BHP Sticks With Coal in Hard Times – by Rhiannon Hoyle (Wall Street Journal – June 21, 2016)

http://www.wsj.com/

SYDNEY—Amid the misery in a market strained by bankruptcies, mine closures and mass worker layoffs, coal still has at least one major supporter.

BHP Billiton Ltd., the world’s biggest mining company, on Tuesday sounded a bullish note on future demand and its role as a major exporter. In an investor briefing, it said the world’s appetite for coking coal, used in steelmaking, and thermal coal, which is burned to generate electricity, will rise as developing economies demand more steel and energy.
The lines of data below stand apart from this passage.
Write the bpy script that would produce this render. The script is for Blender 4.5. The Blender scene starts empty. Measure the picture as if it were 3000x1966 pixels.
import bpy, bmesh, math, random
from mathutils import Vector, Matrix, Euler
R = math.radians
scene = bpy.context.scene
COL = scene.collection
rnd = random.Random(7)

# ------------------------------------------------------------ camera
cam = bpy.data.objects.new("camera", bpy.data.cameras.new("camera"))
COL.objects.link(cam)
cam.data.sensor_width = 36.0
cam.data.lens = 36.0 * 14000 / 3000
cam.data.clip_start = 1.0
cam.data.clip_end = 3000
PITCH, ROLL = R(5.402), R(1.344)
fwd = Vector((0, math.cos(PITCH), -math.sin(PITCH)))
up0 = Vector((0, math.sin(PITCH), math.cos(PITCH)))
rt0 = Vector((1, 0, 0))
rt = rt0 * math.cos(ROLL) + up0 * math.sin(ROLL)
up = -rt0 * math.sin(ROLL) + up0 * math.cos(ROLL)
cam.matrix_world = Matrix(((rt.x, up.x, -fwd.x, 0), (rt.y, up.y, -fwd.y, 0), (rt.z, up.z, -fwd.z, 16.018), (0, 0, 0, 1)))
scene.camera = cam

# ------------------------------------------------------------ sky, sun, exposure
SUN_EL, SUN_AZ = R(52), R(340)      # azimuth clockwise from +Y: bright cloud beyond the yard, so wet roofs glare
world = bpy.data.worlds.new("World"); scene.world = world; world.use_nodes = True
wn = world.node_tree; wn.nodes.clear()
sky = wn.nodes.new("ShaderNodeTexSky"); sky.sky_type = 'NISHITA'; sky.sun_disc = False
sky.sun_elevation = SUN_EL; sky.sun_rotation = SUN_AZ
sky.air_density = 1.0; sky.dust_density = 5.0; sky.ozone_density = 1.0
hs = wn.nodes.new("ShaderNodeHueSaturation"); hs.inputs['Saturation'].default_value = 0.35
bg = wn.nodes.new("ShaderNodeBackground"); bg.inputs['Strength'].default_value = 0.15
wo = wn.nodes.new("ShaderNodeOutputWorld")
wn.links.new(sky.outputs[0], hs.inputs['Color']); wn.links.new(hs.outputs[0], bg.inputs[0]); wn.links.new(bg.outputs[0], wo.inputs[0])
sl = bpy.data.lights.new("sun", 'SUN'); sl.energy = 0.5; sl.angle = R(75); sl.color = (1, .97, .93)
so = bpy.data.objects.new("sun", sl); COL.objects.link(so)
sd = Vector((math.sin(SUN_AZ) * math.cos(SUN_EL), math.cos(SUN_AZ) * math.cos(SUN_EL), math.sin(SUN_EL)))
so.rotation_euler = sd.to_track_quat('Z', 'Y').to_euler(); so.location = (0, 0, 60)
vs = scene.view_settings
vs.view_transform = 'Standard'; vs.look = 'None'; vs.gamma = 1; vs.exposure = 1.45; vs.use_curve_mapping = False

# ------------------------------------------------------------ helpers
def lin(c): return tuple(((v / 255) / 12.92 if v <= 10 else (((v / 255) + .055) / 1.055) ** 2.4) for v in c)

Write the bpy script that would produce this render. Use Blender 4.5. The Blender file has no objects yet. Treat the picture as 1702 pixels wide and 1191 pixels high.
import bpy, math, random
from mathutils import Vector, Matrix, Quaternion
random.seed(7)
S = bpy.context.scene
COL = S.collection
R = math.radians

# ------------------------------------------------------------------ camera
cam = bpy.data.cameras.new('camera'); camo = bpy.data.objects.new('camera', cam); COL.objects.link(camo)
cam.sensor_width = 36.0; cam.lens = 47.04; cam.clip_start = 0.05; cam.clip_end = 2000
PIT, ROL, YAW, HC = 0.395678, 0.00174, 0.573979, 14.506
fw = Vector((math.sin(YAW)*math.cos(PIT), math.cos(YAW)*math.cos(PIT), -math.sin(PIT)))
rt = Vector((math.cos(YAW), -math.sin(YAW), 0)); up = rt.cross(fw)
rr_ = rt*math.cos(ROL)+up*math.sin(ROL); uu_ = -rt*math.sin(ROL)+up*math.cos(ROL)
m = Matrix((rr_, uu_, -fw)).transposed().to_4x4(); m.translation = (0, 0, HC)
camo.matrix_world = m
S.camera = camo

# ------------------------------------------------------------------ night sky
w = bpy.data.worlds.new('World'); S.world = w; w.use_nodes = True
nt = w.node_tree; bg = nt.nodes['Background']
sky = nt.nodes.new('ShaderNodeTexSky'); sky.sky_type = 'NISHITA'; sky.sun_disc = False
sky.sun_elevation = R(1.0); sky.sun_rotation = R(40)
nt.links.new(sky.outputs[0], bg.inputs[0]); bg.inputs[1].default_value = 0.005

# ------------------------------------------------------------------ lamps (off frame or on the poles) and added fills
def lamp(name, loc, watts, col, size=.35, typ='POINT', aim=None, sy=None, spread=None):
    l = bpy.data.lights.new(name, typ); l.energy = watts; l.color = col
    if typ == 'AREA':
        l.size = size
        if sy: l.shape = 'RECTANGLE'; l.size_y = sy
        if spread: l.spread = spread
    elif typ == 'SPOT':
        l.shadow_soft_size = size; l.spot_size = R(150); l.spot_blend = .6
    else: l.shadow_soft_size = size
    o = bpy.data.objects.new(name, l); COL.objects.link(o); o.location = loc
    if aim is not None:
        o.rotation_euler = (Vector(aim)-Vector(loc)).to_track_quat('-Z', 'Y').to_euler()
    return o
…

“We expect that thermal coal will remain front and center in Asia’s energy portfolio into the foreseeable future because it is the cheapest and most readily available source for power generation,” said Mike Henry, BHP’s head of Australian mining.

The mining company said thermal-coal demand will increase 10% to 15% from 2015 levels by the mid-2020s, aided by robust buying in India and Southeast Asia, even as the fuel accounts for a declining share of global electricity generation. It expects demand for coking coal to be robust as well, as it predicts that steel output in China won’t peak until the middle of the next decade.

This isn’t a universally accepted view, even within the mining industry. Coal markets have been in decline since 2011 thanks to a global glut caused by supplies from new mines and expansions that were planned when prices were booming.